* **Brief**
Only lines with the string "scene" matter here; gather them from the material below.

* **Data provided**
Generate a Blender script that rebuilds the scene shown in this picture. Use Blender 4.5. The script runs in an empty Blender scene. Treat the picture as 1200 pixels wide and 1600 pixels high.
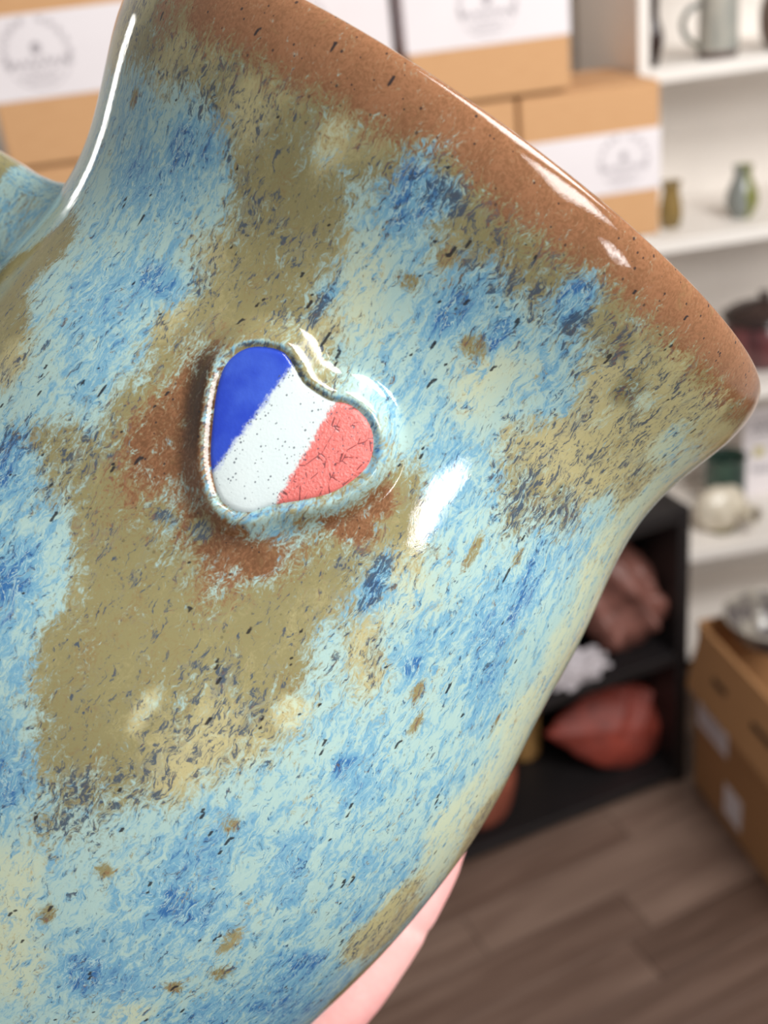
import bpy, bmesh, math, random
import numpy as np
from mathutils import Vector, Matrix
from mathutils import noise as mnoise
random.seed(7)
S = bpy.context.scene
COL = S.collection
R = math.radians

# ------------------------------------------------------------------ camera
CAM_H = 1.62
pitch, roll = R(27), R(7)
r0 = Vector((1, 0, 0)); u0 = Vector((0, math.sin(pitch), math.cos(pitch)))
fwd = Vector((0, math.cos(pitch), -math.sin(pitch)))
right = r0 * math.cos(roll) - u0 * math.sin(roll)
up = r0 * math.sin(roll) + u0 * math.cos(roll)
cd = bpy.data.cameras.new('camera'); cam = bpy.data.objects.new('camera', cd); COL.objects.link(cam)
cam.matrix_world = Matrix((
    (right.x, up.x, -fwd.x, 0), (right.y, up.y, -fwd.y, 0),
    (right.z, up.z, -fwd.z, CAM_H), (0, 0, 0, 1)))
cd.sensor_fit = 'VERTICAL'; cd.sensor_height = 24; cd.lens = 24 * 1716 / 1600
cd.clip_start = 0.01
cd.dof.use_dof = True; cd.dof.focus_distance = 0.121; cd.dof.aperture_fstop = 17
S.camera = cam

# ------------------------------------------------------------------ light
w = bpy.data.worlds.new('room_light'); S.world = w; w.use_nodes = True
bg = w.node_tree.nodes['Background']; bg.inputs[0].default_value = (1.0, 0.975, 0.95, 1); bg.inputs[1].default_value = 0.33
def area(name, loc, target, sx, sy, power, col=(1, .97, .92)):
    l = bpy.data.lights.new(name, 'AREA'); l.shape = 'RECTANGLE'; l.size = sx; l.size_y = sy
    l.energy = power; l.color = col
    o = bpy.data.objects.new(name, l); COL.objects.link(o); o.location = loc
    o.rotation_euler = (Vector(target) - Vector(loc)).to_track_quat('-Z', 'Y').to_euler()
    return o
MUGP = Vector((-0.013, 0.146, 1.554))
area('overhead_light', (1.25, .1, 2.75), (.7, 2.0, .8), 1.3, .8, 58, (1, .985, .96))
area('overhead_light', (1.3, -.9, 2.35), (.8, 2.0, 1.0), .9, .5, 25, (1, .985, .96))  # extra area lamp added to brighten the shelf bays from the front
area('lamp_behind', MUGP + Vector((.683, -.73, -.03)) * 1.7, MUGP, .10, .20, 2.4, (1, .99, .98))
area('lamp_left', (-1.21, 1.73, 1.71), MUGP, .04, .8, 2.2, (1, .99, .94))  # narrow unseen lamp, sized for the streak on the mug's left edge
S.view_settings.view_transform = 'Standard'; S.view_settings.look = 'None'
S.view_settings.exposure = 0.0; S.view_settings.gamma = 1.0
S.view_settings.use_curve_mapping = False

# ------------------------------------------------------------------ helpers
def lin(r, g, b):
    f = lambda c: (c / 255 / 12.92) if c <= 10 else ((c / 255 + .055) / 1.055) ** 2.4
    return (f(r), f(g), f(b), 1)
class NT:
    def __init__(s, name):
        s.m = bpy.data.materials.new(name); s.m.use_nodes = True; s.t = s.m.node_tree
        s.p = s.t.nodes['Principled BSDF']
    def n(s, kind, **kw):
        o = s.t.nodes.new('ShaderNode' + kind)
        for k, v in kw.items(): setattr(o, k, v)
        return o
    def l(s, a, b): s.t.links.new(a, b)
    def put(s, sock, v):
        if hasattr(v, 'is_output'): s.l(v, sock)
        else: sock.default_value = v
    def math(s, op, a, b=0.0, c=None, clamp=False):
        o = s.n('Math', operation=op, use_clamp=clamp); s.put(o.inputs[0], a); s.put(o.inputs[1], b)
        if c is not None: s.put(o.inputs[2], c)
        return o.outputs[0]
    def ss(s, v, a, b):
        o = s.n('MapRange', interpolation_type='SMOOTHSTEP'); s.put(o.inputs[0], v)
        o.inputs[1].default_value = a; o.inputs[2].default_value = b; return o.outputs[0]
    def mix(s, f, a, b):
        o = s.n('Mix', data_type='RGBA'); s.put(o.inputs[0], f); s.put(o.inputs[6], a); s.put(o.inputs[7], b); return o.outputs[2]
    def attr(s, name, vec=False):
        o = s.n('Attribute', attribute_name=name); return o.outputs['Vector' if vec else 'Fac']
    def noise(s, vec, scale, detail=4, rough=.55, dist=0.0):
        o = s.n('TexNoise'); s.l(vec, o.inputs['Vector']); o.inputs['Scale'].default_value = scale
        o.inputs['Detail'].default_value = detail; o.inputs['Roughness'].default_value = rough; o.inputs['Distortion'].default_value = dist
        return o.outputs[0]
    def coord(s, kind='Object', scale=(1, 1, 1), rot=(0, 0, 0)):
        c = s.n('TexCoord'); m = s.n('Mapping'); s.l(c.outputs[kind], m.inputs[0])
        m.inputs['Scale'].default_value = scale; m.inputs['Rotation'].default_value = rot; return m.outputs[0]
    def bump(s, h, strength=.2, dist=.001):
        o = s.n('Bump'); s.l(h, o.inputs['Height']); o.inputs['Strength'].default_value = strength; o.inputs['Distance'].default_value = dist
        s.l(o.outputs[0], s.p.inputs['Normal'])
    def base(s, v): s.put(s.p.inputs['Base Color'], v)
    def rough(s, v): s.put(s.p.inputs['Roughness'], v)

def simple(name, col, rough=.5, var=.12, scale=20, stretch=(1, 1, 1), bump=0.0, dist=.001, col2=None):
    t = NT(name); v = t.coord('Object', stretch); nz = t.noise(v, scale, 5)
    c2 = col2 or tuple(c * (1 - 2.2 * var) for c in col[:3]) + (1,)
    t.base(t.mix(t.ss(nz, .3, .7), col, c2)); t.rough(rough)
    if bump: t.bump(nz, bump, dist)
    return t.m

def tag(o, label=None, cat=None, group=None, kind=None):
    if label: o['label'] = label
    if cat: o['category'] = cat
    if group: o['group'] = group
    if kind: o['kind'] = kind
    return o
def empty(name, loc=(0, 0, 0), rz=0, parent=None):
    o = bpy.data.objects.new(name, None); COL.objects.link(o); o.location = loc; o.rotation_euler = (0, 0, rz)
    o.empty_display_size = .05
    if parent: o.parent = parent
    return o
def mesh_obj(name, verts, faces, mat, parent=None, smooth=True):
    me = bpy.data.meshes.new(name); me.from_pydata(verts, [], faces); me.update()
    return link(name, me, mat, parent, smooth)
def link(name, me, mat, parent=None, smooth=True):
    if mat: me.materials.append(mat)
    if smooth:
        me.polygons.foreach_set('use_smooth', [True] * len(me.polygons))
    o = bpy.data.objects.new(name, me); COL.objects.link(o)
    if parent: o.parent = parent
    return o
def bm_obj(name, bm, mat, parent=None, smooth=False):
    bmesh.ops.recalc_face_normals(bm, faces=bm.faces)
    me = bpy.data.meshes.new(name); bm.to_mesh(me); bm.free()
    return link(name, me, mat, parent, smooth)
def add_box(bm, x0, x1, y0, y1, z0, z1, bev=0.0):
    r = bmesh.ops.create_cube(bm, size=1.0)
    vs = r['verts']
    for v in vs:
        v.co = Vector((x0 + (v.co.x + .5) * (x1 - x0), y0 + (v.co.y + .5) * (y1 - y0), z0 + (v.co.z + .5) * (z1 - z0)))
    if bev:
        es = list({e for v in vs for e in v.link_edges})
        bmesh.ops.bevel(bm, geom=es, offset=bev, segments=2, affect='EDGES', profile=.5)
def box(name, b, mat, parent=None, bev=.002):
    bm = bmesh.new(); add_box(bm, *b, bev); return bm_obj(name, bm, mat, parent)
def lathe(name, prof, mat, parent=None, seg=48, wob=0.0):
    """prof = [(radius, z)], a closed run from the axis outside and back to the axis inside"""
    vs, fs = [], []
    for i, (r, z) in enumerate(prof):
        for k in range(seg):
            a = 2 * math.pi * k / seg; rr = r * (1 + wob * math.sin(3 * a + i))
            vs.append((rr * math.cos(a), rr * math.sin(a), z))
    for i in range(len(prof) - 1):
        for k in range(seg):
            k2 = (k + 1) % seg
            fs.append((i * seg + k, i * seg + k2, (i + 1) * seg + k2, (i + 1) * seg + k))
    bm = bmesh.new()
    bv = [bm.verts.new(v) for v in vs]
    for f in fs: bm.faces.new([bv[i] for i in f])
    bmesh.ops.remove_doubles(bm, verts=bm.verts, dist=1e-5)
    return bm_obj(name, bm, mat, parent, True)
def smooth_prof(pts, n=6):
    out = []
    for i in range(len(pts) - 1):
        p0 = pts[max(i - 1, 0)]; p1 = pts[i]; p2 = pts[i + 1]; p3 = pts[min(i + 2, len(pts) - 1)]
        for k in range(n):
            t = k / n
            out.append(tuple(.5 * (2 * b + (c - a) * t + (2 * a - 5 * b + 4 * c - d) * t * t + (3 * b - a - 3 * c + d) * t ** 3)
                             for a, b, c, d in zip(p0, p1, p2, p3)))
    out.append(pts[-1]); return [(max(q[0], 0), q[1]) for q in out]
def vessel(outer, wall=.003, n=6):
    o = smooth_prof(outer, n)
    inn = [(max(r - wall, .0005), max(z, outer[0][1] + wall)) for r, z in reversed(o)]
    return [(0, o[0][1])] + o + inn + [(0, outer[0][1] + wall)]
def tube(bm, pts, rad, seg=12, flat=1.0, sideways=None):
    """closed tube along pts; rad a number or a list; flat scales the second axis"""
    pts = [Vector(p) for p in pts]; n = len(pts)
    rad = rad if isinstance(rad, (list, tuple)) else [rad] * n
    rings = []; ref = Vector(sideways) if sideways else Vector((.31, .2, .93))
    for i, p in enumerate(pts):
        t = (pts[min(i + 1, n - 1)] - pts[max(i - 1, 0)]).normalized()
        a = (ref - t * ref.dot(t)).normalized(); b = t.cross(a)
        rings.append([bm.verts.new(p + (a * math.cos(2 * math.pi * k / seg) + b * flat * math.sin(2 * math.pi * k / seg)) * rad[i]) for k in range(seg)])
    for i in range(n - 1):
        for k in range(seg):
            bm.faces.new((rings[i][k], rings[i][(k + 1) % seg], rings[i + 1][(k + 1) % seg], rings[i + 1][k]))
    bm.faces.new(rings[0][::-1]); bm.faces.new(rings[-1])
def catmull(pts, n=6):
    pts = [Vector(p) for p in pts]; out = []
    for i in range(len(pts) - 1):
        p0 = pts[max(i - 1, 0)]; p1 = pts[i]; p2 = pts[i + 1]; p3 = pts[min(i + 2, len(pts) - 1)]
        for k in range(n):
            t = k / n
            out.append(.5 * (2 * p1 + (p2 - p0) * t + (2 * p0 - 5 * p1 + 4 * p2 - p3) * t * t + (3 * p1 - p0 - 3 * p2 + p3) * t ** 3))
    out.append(pts[-1]); return out

# ------------------------------------------------------------------ setting: floor, wall
YAW = R(6)
FRAME = Matrix.Translation((0, 2.04, 0)) @ Matrix.Rotation(YAW, 4, 'Z')      # along the back wall
def fl(x, y, z): return FRAME @ Vector((x, y, z))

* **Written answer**
Generate a Blender script that rebuilds the scene shown in this picture. Use Blender 4.5. The script runs in an empty Blender scene. Treat the picture as 1200 pixels wide and 1600 pixels high.
S = bpy.context.scene